** PROVIDED MATERIAL **
## begin

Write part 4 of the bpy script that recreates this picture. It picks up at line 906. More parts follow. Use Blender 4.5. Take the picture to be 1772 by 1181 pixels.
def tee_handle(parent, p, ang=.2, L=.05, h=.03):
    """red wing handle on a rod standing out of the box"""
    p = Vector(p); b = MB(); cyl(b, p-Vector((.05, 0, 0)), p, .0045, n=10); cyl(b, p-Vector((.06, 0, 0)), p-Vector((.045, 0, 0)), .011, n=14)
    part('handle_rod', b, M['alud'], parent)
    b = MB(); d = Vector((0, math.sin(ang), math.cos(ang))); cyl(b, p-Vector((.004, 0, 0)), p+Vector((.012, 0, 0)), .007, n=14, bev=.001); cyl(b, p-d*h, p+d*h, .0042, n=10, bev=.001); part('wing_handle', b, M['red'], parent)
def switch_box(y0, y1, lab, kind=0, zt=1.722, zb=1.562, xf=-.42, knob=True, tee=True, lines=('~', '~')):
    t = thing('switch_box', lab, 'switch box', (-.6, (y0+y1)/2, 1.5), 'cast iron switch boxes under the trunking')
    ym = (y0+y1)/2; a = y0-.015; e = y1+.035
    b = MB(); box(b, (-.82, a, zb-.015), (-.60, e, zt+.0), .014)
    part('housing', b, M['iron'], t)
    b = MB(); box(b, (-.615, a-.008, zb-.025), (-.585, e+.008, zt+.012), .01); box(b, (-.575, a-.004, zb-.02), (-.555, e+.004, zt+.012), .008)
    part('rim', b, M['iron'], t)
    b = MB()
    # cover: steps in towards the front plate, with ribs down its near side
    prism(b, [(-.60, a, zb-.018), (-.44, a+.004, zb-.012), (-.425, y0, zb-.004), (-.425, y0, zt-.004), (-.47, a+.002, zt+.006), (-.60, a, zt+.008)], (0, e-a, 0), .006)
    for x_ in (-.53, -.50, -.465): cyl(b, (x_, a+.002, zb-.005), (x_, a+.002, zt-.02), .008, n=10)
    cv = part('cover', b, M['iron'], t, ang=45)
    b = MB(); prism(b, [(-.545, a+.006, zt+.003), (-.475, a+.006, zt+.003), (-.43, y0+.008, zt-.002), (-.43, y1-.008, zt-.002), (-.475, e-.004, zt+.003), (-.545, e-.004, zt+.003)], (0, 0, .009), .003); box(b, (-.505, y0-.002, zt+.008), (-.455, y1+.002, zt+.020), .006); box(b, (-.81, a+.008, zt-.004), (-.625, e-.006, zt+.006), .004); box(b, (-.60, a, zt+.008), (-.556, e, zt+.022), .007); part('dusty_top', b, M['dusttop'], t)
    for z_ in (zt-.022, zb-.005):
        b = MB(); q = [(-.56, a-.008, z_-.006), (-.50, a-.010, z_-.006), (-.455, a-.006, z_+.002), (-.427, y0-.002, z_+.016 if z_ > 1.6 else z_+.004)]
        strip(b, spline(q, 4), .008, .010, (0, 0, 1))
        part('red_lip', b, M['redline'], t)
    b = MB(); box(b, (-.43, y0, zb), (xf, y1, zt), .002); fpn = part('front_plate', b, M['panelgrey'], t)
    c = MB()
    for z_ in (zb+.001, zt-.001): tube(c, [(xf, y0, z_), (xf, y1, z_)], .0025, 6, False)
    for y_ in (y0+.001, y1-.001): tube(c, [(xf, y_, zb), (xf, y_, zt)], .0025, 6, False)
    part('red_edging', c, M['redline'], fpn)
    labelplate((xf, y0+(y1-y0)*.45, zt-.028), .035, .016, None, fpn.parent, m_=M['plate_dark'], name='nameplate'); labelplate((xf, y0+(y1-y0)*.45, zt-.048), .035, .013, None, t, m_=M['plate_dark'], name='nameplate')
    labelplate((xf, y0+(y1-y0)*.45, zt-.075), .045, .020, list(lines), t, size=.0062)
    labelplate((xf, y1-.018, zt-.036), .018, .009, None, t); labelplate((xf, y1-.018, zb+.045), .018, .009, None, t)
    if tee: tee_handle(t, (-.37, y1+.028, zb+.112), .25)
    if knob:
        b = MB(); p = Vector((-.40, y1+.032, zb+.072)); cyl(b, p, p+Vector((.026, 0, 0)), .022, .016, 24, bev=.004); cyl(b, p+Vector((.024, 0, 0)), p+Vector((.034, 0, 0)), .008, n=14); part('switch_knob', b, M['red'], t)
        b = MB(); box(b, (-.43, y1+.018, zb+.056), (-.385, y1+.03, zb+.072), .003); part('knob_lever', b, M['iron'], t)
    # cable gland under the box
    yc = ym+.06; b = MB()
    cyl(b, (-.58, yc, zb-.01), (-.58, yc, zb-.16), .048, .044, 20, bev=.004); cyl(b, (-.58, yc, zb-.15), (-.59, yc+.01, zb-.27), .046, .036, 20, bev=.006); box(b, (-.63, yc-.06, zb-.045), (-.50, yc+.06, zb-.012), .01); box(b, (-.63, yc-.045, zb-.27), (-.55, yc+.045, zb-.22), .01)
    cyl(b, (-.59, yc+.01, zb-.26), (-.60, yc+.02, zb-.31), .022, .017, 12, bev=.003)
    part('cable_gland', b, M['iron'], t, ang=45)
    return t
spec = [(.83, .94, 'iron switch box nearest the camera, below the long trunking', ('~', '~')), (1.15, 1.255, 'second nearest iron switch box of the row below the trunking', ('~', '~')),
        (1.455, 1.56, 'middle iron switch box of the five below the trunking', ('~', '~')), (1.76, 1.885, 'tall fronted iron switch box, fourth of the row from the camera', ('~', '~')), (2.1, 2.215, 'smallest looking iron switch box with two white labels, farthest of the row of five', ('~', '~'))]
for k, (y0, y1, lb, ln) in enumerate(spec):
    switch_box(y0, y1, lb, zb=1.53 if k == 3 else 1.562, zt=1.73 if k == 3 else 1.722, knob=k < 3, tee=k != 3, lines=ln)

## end

Return all of the data precisely as it appears.

** PROBLEM SOLUTION **
Write part 4 of the bpy script that recreates this picture. It picks up at line 906. More parts follow. Use Blender 4.5. Take the picture to be 1772 by 1181 pixels.
def tee_handle(parent, p, ang=.2, L=.05, h=.03):
    """red wing handle on a rod standing out of the box"""
    p = Vector(p); b = MB(); cyl(b, p-Vector((.05, 0, 0)), p, .0045, n=10); cyl(b, p-Vector((.06, 0, 0)), p-Vector((.045, 0, 0)), .011, n=14)
    part('handle_rod', b, M['alud'], parent)
    b = MB(); d = Vector((0, math.sin(ang), math.cos(ang))); cyl(b, p-Vector((.004, 0, 0)), p+Vector((.012, 0, 0)), .007, n=14, bev=.001); cyl(b, p-d*h, p+d*h, .0042, n=10, bev=.001); part('wing_handle', b, M['red'], parent)
def switch_box(y0, y1, lab, kind=0, zt=1.722, zb=1.562, xf=-.42, knob=True, tee=True, lines=('~', '~')):
    t = thing('switch_box', lab, 'switch box', (-.6, (y0+y1)/2, 1.5), 'cast iron switch boxes under the trunking')
    ym = (y0+y1)/2; a = y0-.015; e = y1+.035
    b = MB(); box(b, (-.82, a, zb-.015), (-.60, e, zt+.0), .014)
    part('housing', b, M['iron'], t)
    b = MB(); box(b, (-.615, a-.008, zb-.025), (-.585, e+.008, zt+.012), .01); box(b, (-.575, a-.004, zb-.02), (-.555, e+.004, zt+.012), .008)
    part('rim', b, M['iron'], t)
    b = MB()
    # cover: steps in towards the front plate, with ribs down its near side
    prism(b, [(-.60, a, zb-.018), (-.44, a+.004, zb-.012), (-.425, y0, zb-.004), (-.425, y0, zt-.004), (-.47, a+.002, zt+.006), (-.60, a, zt+.008)], (0, e-a, 0), .006)
    for x_ in (-.53, -.50, -.465): cyl(b, (x_, a+.002, zb-.005), (x_, a+.002, zt-.02), .008, n=10)
    cv = part('cover', b, M['iron'], t, ang=45)
    b = MB(); prism(b, [(-.545, a+.006, zt+.003), (-.475, a+.006, zt+.003), (-.43, y0+.008, zt-.002), (-.43, y1-.008, zt-.002), (-.475, e-.004, zt+.003), (-.545, e-.004, zt+.003)], (0, 0, .009), .003); box(b, (-.505, y0-.002, zt+.008), (-.455, y1+.002, zt+.020), .006); box(b, (-.81, a+.008, zt-.004), (-.625, e-.006, zt+.006), .004); box(b, (-.60, a, zt+.008), (-.556, e, zt+.022), .007); part('dusty_top', b, M['dusttop'], t)
    for z_ in (zt-.022, zb-.005):
        b = MB(); q = [(-.56, a-.008, z_-.006), (-.50, a-.010, z_-.006), (-.455, a-.006, z_+.002), (-.427, y0-.002, z_+.016 if z_ > 1.6 else z_+.004)]
        strip(b, spline(q, 4), .008, .010, (0, 0, 1))
        part('red_lip', b, M['redline'], t)
    b = MB(); box(b, (-.43, y0, zb), (xf, y1, zt), .002); fpn = part('front_plate', b, M['panelgrey'], t)
    c = MB()
    for z_ in (zb+.001, zt-.001): tube(c, [(xf, y0, z_), (xf, y1, z_)], .0025, 6, False)
    for y_ in (y0+.001, y1-.001): tube(c, [(xf, y_, zb), (xf, y_, zt)], .0025, 6, False)
    part('red_edging', c, M['redline'], fpn)
    labelplate((xf, y0+(y1-y0)*.45, zt-.028), .035, .016, None, fpn.parent, m_=M['plate_dark'], name='nameplate'); labelplate((xf, y0+(y1-y0)*.45, zt-.048), .035, .013, None, t, m_=M['plate_dark'], name='nameplate')
    labelplate((xf, y0+(y1-y0)*.45, zt-.075), .045, .020, list(lines), t, size=.0062)
    labelplate((xf, y1-.018, zt-.036), .018, .009, None, t); labelplate((xf, y1-.018, zb+.045), .018, .009, None, t)
    if tee: tee_handle(t, (-.37, y1+.028, zb+.112), .25)
    if knob:
        b = MB(); p = Vector((-.40, y1+.032, zb+.072)); cyl(b, p, p+Vector((.026, 0, 0)), .022, .016, 24, bev=.004); cyl(b, p+Vector((.024, 0, 0)), p+Vector((.034, 0, 0)), .008, n=14); part('switch_knob', b, M['red'], t)
        b = MB(); box(b, (-.43, y1+.018, zb+.056), (-.385, y1+.03, zb+.072), .003); part('knob_lever', b, M['iron'], t)
    # cable gland under the box
    yc = ym+.06; b = MB()
    cyl(b, (-.58, yc, zb-.01), (-.58, yc, zb-.16), .048, .044, 20, bev=.004); cyl(b, (-.58, yc, zb-.15), (-.59, yc+.01, zb-.27), .046, .036, 20, bev=.006); box(b, (-.63, yc-.06, zb-.045), (-.50, yc+.06, zb-.012), .01); box(b, (-.63, yc-.045, zb-.27), (-.55, yc+.045, zb-.22), .01)
    cyl(b, (-.59, yc+.01, zb-.26), (-.60, yc+.02, zb-.31), .022, .017, 12, bev=.003)
    part('cable_gland', b, M['iron'], t, ang=45)
    return t
spec = [(.83, .94, 'iron switch box nearest the camera, below the long trunking', ('~', '~')), (1.15, 1.255, 'second nearest iron switch box of the row below the trunking', ('~', '~')),
        (1.455, 1.56, 'middle iron switch box of the five below the trunking', ('~', '~')), (1.76, 1.885, 'tall fronted iron switch box, fourth of the row from the camera', ('~', '~')), (2.1, 2.215, 'smallest looking iron switch box with two white labels, farthest of the row of five', ('~', '~'))]
for k, (y0, y1, lb, ln) in enumerate(spec):
    switch_box(y0, y1, lb, zb=1.53 if k == 3 else 1.562, zt=1.73 if k == 3 else 1.722, knob=k < 3, tee=k != 3, lines=ln)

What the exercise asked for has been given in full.